§ **Problem description**
Repeat the listing in full, preserving every character.

§ **Given data**
::::

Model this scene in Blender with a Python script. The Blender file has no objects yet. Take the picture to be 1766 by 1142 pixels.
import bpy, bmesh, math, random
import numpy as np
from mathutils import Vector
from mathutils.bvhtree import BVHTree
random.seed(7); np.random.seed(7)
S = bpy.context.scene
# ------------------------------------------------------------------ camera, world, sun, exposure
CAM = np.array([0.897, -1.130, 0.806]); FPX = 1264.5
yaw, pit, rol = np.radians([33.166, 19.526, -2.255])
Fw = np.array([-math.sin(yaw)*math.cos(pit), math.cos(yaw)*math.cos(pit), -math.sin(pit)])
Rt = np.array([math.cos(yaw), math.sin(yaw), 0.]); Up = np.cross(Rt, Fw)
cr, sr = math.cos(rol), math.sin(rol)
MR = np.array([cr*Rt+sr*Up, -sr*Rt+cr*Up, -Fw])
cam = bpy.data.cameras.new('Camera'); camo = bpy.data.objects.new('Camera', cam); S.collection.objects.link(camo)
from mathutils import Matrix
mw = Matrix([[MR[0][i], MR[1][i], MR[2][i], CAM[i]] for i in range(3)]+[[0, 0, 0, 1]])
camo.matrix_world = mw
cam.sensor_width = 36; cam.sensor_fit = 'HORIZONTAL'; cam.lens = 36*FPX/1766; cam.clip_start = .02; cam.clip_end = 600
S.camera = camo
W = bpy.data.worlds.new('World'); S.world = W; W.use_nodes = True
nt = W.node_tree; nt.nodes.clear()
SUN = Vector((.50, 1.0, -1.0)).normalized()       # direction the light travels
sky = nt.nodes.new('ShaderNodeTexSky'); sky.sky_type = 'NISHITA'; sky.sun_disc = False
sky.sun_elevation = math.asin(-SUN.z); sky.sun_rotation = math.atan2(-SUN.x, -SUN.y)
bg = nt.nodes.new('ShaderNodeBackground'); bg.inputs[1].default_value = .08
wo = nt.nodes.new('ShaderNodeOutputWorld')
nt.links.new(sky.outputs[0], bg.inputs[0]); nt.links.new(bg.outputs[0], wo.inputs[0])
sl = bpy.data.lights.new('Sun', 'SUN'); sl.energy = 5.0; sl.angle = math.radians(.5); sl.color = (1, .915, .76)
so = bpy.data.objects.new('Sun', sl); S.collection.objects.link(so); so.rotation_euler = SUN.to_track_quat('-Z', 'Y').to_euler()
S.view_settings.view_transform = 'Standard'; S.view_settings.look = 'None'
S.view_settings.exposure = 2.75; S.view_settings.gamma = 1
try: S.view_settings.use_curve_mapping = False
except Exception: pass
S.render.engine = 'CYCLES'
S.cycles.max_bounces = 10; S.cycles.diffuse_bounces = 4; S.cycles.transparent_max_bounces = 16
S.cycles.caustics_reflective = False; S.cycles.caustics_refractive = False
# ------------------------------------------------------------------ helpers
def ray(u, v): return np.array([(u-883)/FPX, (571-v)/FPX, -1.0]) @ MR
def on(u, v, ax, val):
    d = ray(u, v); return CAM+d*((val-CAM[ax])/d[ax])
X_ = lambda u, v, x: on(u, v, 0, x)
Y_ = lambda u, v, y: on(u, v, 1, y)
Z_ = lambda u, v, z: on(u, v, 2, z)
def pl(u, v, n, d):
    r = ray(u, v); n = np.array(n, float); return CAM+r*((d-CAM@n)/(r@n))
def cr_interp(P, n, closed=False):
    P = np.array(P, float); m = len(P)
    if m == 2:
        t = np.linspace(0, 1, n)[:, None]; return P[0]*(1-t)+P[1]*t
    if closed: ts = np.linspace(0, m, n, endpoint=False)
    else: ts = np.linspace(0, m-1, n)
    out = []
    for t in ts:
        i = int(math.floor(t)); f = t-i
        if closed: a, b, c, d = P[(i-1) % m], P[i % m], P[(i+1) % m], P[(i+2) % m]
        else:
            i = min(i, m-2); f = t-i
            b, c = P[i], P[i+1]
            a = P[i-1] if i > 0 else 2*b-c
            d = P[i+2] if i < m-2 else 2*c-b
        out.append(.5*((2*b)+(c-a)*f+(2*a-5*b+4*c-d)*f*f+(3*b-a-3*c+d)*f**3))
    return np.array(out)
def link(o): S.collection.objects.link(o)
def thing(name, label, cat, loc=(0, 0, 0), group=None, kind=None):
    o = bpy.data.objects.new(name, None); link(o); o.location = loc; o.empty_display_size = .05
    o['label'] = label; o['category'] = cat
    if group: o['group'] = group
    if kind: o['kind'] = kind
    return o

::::

§ **Solution to the problem**
Model this scene in Blender with a Python script. The Blender file has no objects yet. Take the picture to be 1766 by 1142 pixels.
import bpy, bmesh, math, random
import numpy as np
from mathutils import Vector
from mathutils.bvhtree import BVHTree
random.seed(7); np.random.seed(7)
S = bpy.context.scene
# ------------------------------------------------------------------ camera, world, sun, exposure
CAM = np.array([0.897, -1.130, 0.806]); FPX = 1264.5
yaw, pit, rol = np.radians([33.166, 19.526, -2.255])
Fw = np.array([-math.sin(yaw)*math.cos(pit), math.cos(yaw)*math.cos(pit), -math.sin(pit)])
Rt = np.array([math.cos(yaw), math.sin(yaw), 0.]); Up = np.cross(Rt, Fw)
cr, sr = math.cos(rol), math.sin(rol)
MR = np.array([cr*Rt+sr*Up, -sr*Rt+cr*Up, -Fw])
cam = bpy.data.cameras.new('Camera'); camo = bpy.data.objects.new('Camera', cam); S.collection.objects.link(camo)
from mathutils import Matrix
mw = Matrix([[MR[0][i], MR[1][i], MR[2][i], CAM[i]] for i in range(3)]+[[0, 0, 0, 1]])
camo.matrix_world = mw
cam.sensor_width = 36; cam.sensor_fit = 'HORIZONTAL'; cam.lens = 36*FPX/1766; cam.clip_start = .02; cam.clip_end = 600
S.camera = camo
W = bpy.data.worlds.new('World'); S.world = W; W.use_nodes = True
nt = W.node_tree; nt.nodes.clear()
SUN = Vector((.50, 1.0, -1.0)).normalized()       # direction the light travels
sky = nt.nodes.new('ShaderNodeTexSky'); sky.sky_type = 'NISHITA'; sky.sun_disc = False
sky.sun_elevation = math.asin(-SUN.z); sky.sun_rotation = math.atan2(-SUN.x, -SUN.y)
bg = nt.nodes.new('ShaderNodeBackground'); bg.inputs[1].default_value = .08
wo = nt.nodes.new('ShaderNodeOutputWorld')
nt.links.new(sky.outputs[0], bg.inputs[0]); nt.links.new(bg.outputs[0], wo.inputs[0])
sl = bpy.data.lights.new('Sun', 'SUN'); sl.energy = 5.0; sl.angle = math.radians(.5); sl.color = (1, .915, .76)
so = bpy.data.objects.new('Sun', sl); S.collection.objects.link(so); so.rotation_euler = SUN.to_track_quat('-Z', 'Y').to_euler()
S.view_settings.view_transform = 'Standard'; S.view_settings.look = 'None'
S.view_settings.exposure = 2.75; S.view_settings.gamma = 1
try: S.view_settings.use_curve_mapping = False
except Exception: pass
S.render.engine = 'CYCLES'
S.cycles.max_bounces = 10; S.cycles.diffuse_bounces = 4; S.cycles.transparent_max_bounces = 16
S.cycles.caustics_reflective = False; S.cycles.caustics_refractive = False
# ------------------------------------------------------------------ helpers
def ray(u, v): return np.array([(u-883)/FPX, (571-v)/FPX, -1.0]) @ MR
def on(u, v, ax, val):
    d = ray(u, v); return CAM+d*((val-CAM[ax])/d[ax])
X_ = lambda u, v, x: on(u, v, 0, x)
Y_ = lambda u, v, y: on(u, v, 1, y)
Z_ = lambda u, v, z: on(u, v, 2, z)
def pl(u, v, n, d):
    r = ray(u, v); n = np.array(n, float); return CAM+r*((d-CAM@n)/(r@n))
def cr_interp(P, n, closed=False):
    P = np.array(P, float); m = len(P)
    if m == 2:
        t = np.linspace(0, 1, n)[:, None]; return P[0]*(1-t)+P[1]*t
    if closed: ts = np.linspace(0, m, n, endpoint=False)
    else: ts = np.linspace(0, m-1, n)
    out = []
    for t in ts:
        i = int(math.floor(t)); f = t-i
        if closed: a, b, c, d = P[(i-1) % m], P[i % m], P[(i+1) % m], P[(i+2) % m]
        else:
            i = min(i, m-2); f = t-i
            b, c = P[i], P[i+1]
            a = P[i-1] if i > 0 else 2*b-c
            d = P[i+2] if i < m-2 else 2*c-b
        out.append(.5*((2*b)+(c-a)*f+(2*a-5*b+4*c-d)*f*f+(3*b-a-3*c+d)*f**3))
    return np.array(out)
def link(o): S.collection.objects.link(o)
def thing(name, label, cat, loc=(0, 0, 0), group=None, kind=None):
    o = bpy.data.objects.new(name, None); link(o); o.location = loc; o.empty_display_size = .05
    o['label'] = label; o['category'] = cat
    if group: o['group'] = group
    if kind: o['kind'] = kind
    return o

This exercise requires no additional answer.